In fondo, però, quella dolce vita fu, forse, solo un invenzione dell'immaginazione di Fellini, non è mai esistita come Fellini l' ha raccontata, se non in luoghi tanto segreti dove il regista non aveva accesso se non con un'immaginazione ingenua e insieme maliziosa, che vedeva meraviglie e squallori nei castelli degli aristocratici come negli appartamenti dei borghesi. Fellini, in effetti, non frequentava via Veneto e le folli notti romane tanto che per realizzare le scene della vita notturna si servì solo di servizi fotografici. Allo stesso modo, non frequentava i festini borghesi o aristocratici cosicché per conoscerne le dinamiche chiese aiuto a Pier Paolo Pasolini, che comunque non lo potè aiutare.Si dice che, durante le riprese di questi festini osè, una straniera della troupe disse: "Poverino, vuole fare il porco ma non ci riesce".
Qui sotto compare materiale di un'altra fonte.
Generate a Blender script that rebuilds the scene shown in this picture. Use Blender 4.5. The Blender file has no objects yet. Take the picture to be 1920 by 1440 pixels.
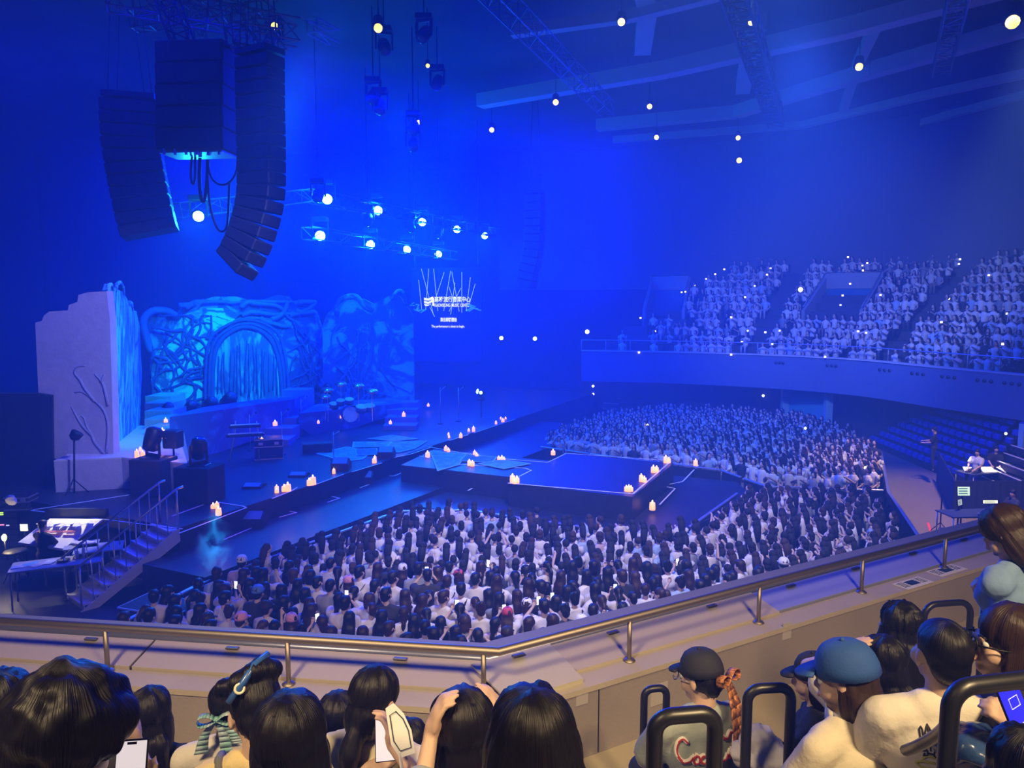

Comunque quello che è importante, è che, alla fine, quella via Veneto che Fellini aveva inventato l'hanno presa tutti molto sul serio all'epoca, tanto che l'originale si è dovuta adeguare alla copia. Tutto il film fu preso così sul serio da scatenare una Guerra Santa che vide scendere in campo contro il regista l'Osservatore Romano che ribattezzò il film "La schifosa vita", il Prefetto di Milano, i fascisti che addirittura presentarono alla Camera delle interrogazioni parlando di "offesa alla virtù e alla probità della popolazione romana" e "canzonatura dell'alta missione di Roma quale centro del cattolicesimo", l'Azione Cattolica, la nobiltà romana, la DC ecc. Il film, infatti, fu bollato dal Centro Cattolico Cinematografico con un "VIETATO PER TUTTI". La cosa singolare è che la scena considerata più offensiva dalle autorità ecclesiastiche fu quella dello spogliarello (considerato dal gesuita Angelo Arpa, tra i pochi difensori del film in ambito cattolico, "così casalingo"), segno, forse, che la maggior parte degli "inquisitori" non avevano neanche visto il film.